2013年9月11日水曜日
「シエナのかけっこ」
イタリア旅行をした時のことです。イタリアに行く目的のほとんどは美術館での絵画鑑賞です。フィレンツェ Firenzeといえばなんといってもまずウフィツィ Galleria degli Uffizi。記憶が定かでないのですが、確か当時(20年くらい前)は入館券があれば一度退館しても当日ならまた入れるようになっていました。スケジュール的にあまり余裕がなかったのですが、シモーネ・マルティネ Simone Martiniの『受胎告知』 Annunciazione tra i santi Ansano e Margheritaを見た途端、私はどうしてもシエナ Sienaに行きたくなってしまったのでした。
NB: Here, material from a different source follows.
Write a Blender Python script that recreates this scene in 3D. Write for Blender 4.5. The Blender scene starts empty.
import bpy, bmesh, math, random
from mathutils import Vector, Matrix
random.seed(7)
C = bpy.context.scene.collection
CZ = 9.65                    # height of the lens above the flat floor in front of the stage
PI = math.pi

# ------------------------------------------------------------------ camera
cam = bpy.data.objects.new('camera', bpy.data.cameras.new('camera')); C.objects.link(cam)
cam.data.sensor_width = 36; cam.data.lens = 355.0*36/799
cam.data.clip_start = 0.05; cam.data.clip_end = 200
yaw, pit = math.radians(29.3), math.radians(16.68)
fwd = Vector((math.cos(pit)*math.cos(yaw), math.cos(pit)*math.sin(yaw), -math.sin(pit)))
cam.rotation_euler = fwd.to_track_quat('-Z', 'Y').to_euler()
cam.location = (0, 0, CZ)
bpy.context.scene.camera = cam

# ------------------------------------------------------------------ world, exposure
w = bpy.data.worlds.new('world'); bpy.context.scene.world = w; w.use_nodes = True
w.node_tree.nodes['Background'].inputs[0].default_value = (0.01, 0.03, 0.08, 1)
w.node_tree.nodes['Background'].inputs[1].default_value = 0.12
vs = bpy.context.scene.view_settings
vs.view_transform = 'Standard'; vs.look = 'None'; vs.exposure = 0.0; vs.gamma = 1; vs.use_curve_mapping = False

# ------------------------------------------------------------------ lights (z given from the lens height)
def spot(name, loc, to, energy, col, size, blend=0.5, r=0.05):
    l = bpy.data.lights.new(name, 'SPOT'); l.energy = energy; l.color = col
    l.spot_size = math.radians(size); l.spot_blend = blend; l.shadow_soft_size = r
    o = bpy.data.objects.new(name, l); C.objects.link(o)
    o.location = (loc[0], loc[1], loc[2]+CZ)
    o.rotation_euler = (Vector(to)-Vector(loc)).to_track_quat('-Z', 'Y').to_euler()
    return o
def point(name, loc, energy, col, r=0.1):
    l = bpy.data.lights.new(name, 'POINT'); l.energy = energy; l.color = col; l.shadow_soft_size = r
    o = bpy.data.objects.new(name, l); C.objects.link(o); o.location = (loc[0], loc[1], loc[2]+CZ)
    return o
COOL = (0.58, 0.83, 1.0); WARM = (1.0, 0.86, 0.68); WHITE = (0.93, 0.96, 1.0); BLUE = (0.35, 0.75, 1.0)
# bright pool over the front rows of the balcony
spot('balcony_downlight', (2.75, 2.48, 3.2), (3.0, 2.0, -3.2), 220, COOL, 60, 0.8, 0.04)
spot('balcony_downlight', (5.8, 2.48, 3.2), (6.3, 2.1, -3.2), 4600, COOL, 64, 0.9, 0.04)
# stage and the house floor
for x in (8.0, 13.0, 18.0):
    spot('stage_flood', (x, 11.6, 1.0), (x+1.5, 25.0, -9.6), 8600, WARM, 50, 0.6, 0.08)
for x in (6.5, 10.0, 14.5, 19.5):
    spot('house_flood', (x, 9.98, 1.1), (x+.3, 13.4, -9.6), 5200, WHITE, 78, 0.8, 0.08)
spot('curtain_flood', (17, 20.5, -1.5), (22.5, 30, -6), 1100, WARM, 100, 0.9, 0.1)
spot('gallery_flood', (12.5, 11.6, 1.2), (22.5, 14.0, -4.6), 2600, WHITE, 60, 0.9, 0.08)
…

フィレンツェからシエナにはバスがでており、午後4時半頃帰って来れれば閉館までまだ2時間ほどウフィツィで鑑賞できる計算です。ヘルベルトはさほど絵画に関心はないのですが、こういうとき私の希望をいつも全力でかなえてくれるのです。
シエナに行き、壮麗な市庁舎の「世界地図の間」にあるフレスコ画、『グイドリッチョ・ダ・フォリアーノ騎馬像』 Guidoriccio da Fogliano all'assedio di Montemassiを堪能し、やはり来てよかったと満足しました。2時間ほど滞在し帰りのバスの時刻チェックも怠らなかったのですが、問題はバスの乗り場でした。てっきり降車したところと同じだと思っていたのですがそうではなかったのです。
出発時間は近づいており、バス乗り場は『地球の歩き方』を見ると(こういう時本当に役立ちます。)、ゆうに400~500メートルは離れています。ヘルベルトは、
「次のバスにしよう。」
と言いました。次のバスは2時間後、お茶をするのにいい時間。普段なら一も二もなく賛成するのですが、この日はウフィツィの絵画の残りを見たい一心でした。
「それはだめ~っ。」
と言って、私は駆け出しました。ヘルベルトはついてくるしかありません。走りに走り、途中私も「やっぱり無理かな、間に合わないかな。」と思いましたが、ぜいぜい息を切らして駆けて行くとまだバスは出発していませんでした。
席に座り噴き出す汗をぬぐっていると、ヘルベルトが
「君は決してあきらめないんだね。君と僕が駆けているところを傍から見たら、どうみても東洋人の女の子を追いかけてる大男の図にしか見えなかっただろうな。」
と言うので苦笑いしました。
この時のことをヘルベルトは時々思い出していたようで、似たようなことがあると、
「君があきらめないのは知っているよ。」
と、なかばあきらめ顔で言うのでした。